Thoughtfully integrating architecture into the landscape creates a rich urban experience, Simon says. A consideration that often gets lost now, when a building is knocked down only to be replaced by ‘some kind of gaudy piece of architecture by some starchitect who will give your town or city prestige for having a building by them.’ The same can be said for public art, something Simon focused a book on in 2018, and something that Milton Keynes also has a remarkable (and overlooked) collection of.
Public art thrived in the post-war period, espoused as a form of social betterment in an age of the democratisation of art and culture. ‘They were integral to the vision of how these spaces, communities and social interaction would work. They were there to provide focal points.’ Though, much like the architecture contemporary to it, a lot of post-war sculpture has been the victim of the bureaucracy and privatisation that followed.
Much of this public art has been ‘vandalised, poorly maintained, just been removed – disappeared,’ Simon says. Or even, ‘insensitively repositioned, because a lot of them were site specific, so to suddenly uproot it and put it somewhere else, it loses some of its value and meaning.’ In a way, the maltreatment of these sculptures is an example of how utopian and radical visions of the post-war and new town era are entangled. Not all the public art and the spaces it occupies around Central Milton Keynes is owned by the council, making restoration an arduous, lengthy process that is rarely straightforward and transparent.
Getting the balance right isn’t always easy, as the case of Netherfield shows. Netherfield was one of the earlier developments in Milton Keynes, and it was one of the few estates that had been built by the time Simon moved to the new town. The task of designing Netherfield fell to four young architects fresh out of the Architectural Association – Mike Gold, Chris Cross, Ed Jones and Jeremy Dixon (‘known as the Grunt Group which had something to do with the way they responded to people in lectures’). They were, as Simon puts it, ‘basically given a whole grid square to design’.

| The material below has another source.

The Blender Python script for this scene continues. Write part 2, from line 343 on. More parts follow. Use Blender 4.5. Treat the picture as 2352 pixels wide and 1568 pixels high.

Their plan for the estate was inspired by a grand Georgian vision, embodied in John Nash’s Regent’s Park terraces, which they ‘transmogrified into these ultra-rationalist, modernist houses that would become the equivalent in Milton Keynes.’ It was a hugely ambitious vision and one that Simon admits didn’t quite translate into a tangible reality. One problem, besides complaints of subpar construction, that has haunted Netherfield since the beginning is the rigid uniformity that the Grunt Group sought to impose.